TASK - Find the lines of data that contain the string "scene", then list them.

— START MATERIAL PROVIDED —

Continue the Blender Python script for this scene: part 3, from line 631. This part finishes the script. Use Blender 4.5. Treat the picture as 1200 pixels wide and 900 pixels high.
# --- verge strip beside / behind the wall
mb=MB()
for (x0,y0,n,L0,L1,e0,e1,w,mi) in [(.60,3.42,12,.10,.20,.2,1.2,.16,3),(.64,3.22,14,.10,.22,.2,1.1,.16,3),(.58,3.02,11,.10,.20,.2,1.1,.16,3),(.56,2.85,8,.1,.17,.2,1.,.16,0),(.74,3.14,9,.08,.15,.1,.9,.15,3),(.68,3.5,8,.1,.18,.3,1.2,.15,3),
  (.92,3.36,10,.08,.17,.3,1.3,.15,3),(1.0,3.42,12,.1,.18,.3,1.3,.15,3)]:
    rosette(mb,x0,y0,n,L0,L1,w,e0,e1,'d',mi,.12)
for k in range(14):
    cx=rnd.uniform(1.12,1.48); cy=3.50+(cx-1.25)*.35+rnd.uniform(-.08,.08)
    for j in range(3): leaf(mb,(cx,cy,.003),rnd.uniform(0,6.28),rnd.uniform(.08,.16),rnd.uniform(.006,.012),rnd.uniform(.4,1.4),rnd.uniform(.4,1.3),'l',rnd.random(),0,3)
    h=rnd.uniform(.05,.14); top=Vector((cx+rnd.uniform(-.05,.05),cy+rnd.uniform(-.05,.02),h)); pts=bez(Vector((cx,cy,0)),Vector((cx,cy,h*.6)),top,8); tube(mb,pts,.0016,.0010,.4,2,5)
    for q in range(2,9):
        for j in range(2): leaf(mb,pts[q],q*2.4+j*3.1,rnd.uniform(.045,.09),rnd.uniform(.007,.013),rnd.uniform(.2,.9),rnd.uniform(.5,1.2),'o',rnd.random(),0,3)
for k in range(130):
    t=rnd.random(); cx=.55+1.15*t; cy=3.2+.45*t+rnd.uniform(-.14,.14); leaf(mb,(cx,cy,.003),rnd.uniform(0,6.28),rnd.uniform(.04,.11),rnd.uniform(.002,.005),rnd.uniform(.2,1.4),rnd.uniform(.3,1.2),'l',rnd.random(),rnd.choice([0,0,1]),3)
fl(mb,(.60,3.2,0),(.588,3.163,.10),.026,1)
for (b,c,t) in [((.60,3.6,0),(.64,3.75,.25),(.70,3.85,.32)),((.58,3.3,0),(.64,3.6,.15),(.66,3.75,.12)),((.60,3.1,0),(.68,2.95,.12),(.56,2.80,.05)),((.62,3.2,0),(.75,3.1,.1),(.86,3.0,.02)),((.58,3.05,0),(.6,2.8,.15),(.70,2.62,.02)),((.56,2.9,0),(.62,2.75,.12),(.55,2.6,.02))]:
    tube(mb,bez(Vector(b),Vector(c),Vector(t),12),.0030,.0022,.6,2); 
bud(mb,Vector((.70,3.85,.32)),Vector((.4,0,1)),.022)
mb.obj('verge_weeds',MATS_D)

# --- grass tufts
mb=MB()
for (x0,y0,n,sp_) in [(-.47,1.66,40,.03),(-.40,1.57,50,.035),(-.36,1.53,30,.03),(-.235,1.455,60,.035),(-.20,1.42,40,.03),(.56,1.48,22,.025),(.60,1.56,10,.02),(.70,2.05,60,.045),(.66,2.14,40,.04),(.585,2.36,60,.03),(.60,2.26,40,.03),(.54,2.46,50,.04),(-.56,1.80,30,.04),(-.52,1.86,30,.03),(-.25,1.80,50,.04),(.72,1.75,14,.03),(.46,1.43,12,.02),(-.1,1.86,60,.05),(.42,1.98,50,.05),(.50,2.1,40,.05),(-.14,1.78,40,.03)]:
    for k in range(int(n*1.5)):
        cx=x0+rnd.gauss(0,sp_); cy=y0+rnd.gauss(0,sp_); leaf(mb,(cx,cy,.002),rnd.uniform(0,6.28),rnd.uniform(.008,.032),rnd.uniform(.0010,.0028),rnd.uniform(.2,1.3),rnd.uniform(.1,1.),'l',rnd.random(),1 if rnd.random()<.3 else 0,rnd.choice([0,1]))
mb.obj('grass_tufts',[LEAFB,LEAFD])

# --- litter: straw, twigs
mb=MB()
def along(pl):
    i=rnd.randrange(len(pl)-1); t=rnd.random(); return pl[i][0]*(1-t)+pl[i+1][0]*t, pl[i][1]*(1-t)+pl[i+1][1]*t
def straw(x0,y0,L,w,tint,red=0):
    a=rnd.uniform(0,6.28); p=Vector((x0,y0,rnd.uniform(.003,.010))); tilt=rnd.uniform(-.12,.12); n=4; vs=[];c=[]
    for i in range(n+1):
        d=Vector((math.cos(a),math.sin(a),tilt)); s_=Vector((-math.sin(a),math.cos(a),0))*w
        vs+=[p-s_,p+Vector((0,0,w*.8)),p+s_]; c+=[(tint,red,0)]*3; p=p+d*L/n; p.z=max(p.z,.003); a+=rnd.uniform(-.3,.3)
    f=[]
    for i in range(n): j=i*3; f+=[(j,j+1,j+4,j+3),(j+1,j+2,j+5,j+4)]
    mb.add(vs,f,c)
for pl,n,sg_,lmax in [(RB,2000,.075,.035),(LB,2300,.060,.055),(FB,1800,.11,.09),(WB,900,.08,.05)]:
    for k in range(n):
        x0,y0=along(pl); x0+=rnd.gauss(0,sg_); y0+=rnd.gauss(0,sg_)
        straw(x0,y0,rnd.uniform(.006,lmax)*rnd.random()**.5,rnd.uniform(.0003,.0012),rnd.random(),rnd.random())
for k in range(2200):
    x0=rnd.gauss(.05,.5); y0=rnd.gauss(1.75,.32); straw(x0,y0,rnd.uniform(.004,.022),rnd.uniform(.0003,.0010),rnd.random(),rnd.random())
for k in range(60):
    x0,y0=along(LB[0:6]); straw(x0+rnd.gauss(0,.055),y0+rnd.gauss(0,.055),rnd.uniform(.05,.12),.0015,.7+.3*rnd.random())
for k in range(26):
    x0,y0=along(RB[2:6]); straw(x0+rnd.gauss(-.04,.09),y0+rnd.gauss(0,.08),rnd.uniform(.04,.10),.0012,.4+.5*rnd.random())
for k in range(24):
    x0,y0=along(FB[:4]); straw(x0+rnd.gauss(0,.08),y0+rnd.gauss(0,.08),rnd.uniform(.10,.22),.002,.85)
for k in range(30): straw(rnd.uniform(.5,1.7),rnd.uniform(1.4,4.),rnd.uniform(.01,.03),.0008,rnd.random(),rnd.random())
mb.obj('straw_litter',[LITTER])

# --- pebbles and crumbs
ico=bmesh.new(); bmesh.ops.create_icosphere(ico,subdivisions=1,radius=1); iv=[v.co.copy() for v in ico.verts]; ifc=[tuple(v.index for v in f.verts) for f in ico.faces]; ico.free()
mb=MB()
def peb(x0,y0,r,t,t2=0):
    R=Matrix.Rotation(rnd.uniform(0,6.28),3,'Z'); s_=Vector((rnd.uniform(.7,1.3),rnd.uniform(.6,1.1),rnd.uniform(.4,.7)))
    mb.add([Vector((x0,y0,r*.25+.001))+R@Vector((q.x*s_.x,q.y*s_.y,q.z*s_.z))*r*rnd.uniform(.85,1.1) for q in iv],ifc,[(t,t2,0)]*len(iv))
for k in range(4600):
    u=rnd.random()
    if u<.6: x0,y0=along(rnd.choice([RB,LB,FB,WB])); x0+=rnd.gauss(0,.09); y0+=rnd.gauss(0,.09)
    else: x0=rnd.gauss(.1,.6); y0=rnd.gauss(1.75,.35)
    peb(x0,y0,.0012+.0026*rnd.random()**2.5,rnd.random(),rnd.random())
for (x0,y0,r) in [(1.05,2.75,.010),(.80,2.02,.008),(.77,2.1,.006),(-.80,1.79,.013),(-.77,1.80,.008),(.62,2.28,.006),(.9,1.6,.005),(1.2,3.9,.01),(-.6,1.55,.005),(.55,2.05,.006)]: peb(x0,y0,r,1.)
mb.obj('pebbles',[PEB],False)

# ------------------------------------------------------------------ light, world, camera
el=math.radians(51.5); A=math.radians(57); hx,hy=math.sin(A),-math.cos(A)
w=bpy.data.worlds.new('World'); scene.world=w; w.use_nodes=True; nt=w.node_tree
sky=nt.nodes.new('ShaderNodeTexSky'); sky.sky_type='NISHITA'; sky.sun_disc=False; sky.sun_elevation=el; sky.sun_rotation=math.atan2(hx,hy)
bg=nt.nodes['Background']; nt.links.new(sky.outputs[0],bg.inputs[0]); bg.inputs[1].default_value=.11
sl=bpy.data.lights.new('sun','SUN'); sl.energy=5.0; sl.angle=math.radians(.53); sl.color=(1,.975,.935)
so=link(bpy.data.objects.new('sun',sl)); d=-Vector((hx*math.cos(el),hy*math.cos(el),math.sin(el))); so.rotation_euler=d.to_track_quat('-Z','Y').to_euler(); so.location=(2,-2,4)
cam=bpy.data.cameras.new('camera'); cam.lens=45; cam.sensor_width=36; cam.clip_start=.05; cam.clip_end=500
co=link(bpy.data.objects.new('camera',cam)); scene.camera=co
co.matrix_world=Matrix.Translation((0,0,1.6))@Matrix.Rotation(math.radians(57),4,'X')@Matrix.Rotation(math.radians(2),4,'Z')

— END MATERIAL PROVIDED —

FINAL ANSWER -
Continue the Blender Python script for this scene: part 3, from line 631. This part finishes the script. Use Blender 4.5. Treat the picture as 1200 pixels wide and 900 pixels high.
w=bpy.data.worlds.new('World'); scene.world=w; w.use_nodes=True; nt=w.node_tree
co=link(bpy.data.objects.new('camera',cam)); scene.camera=co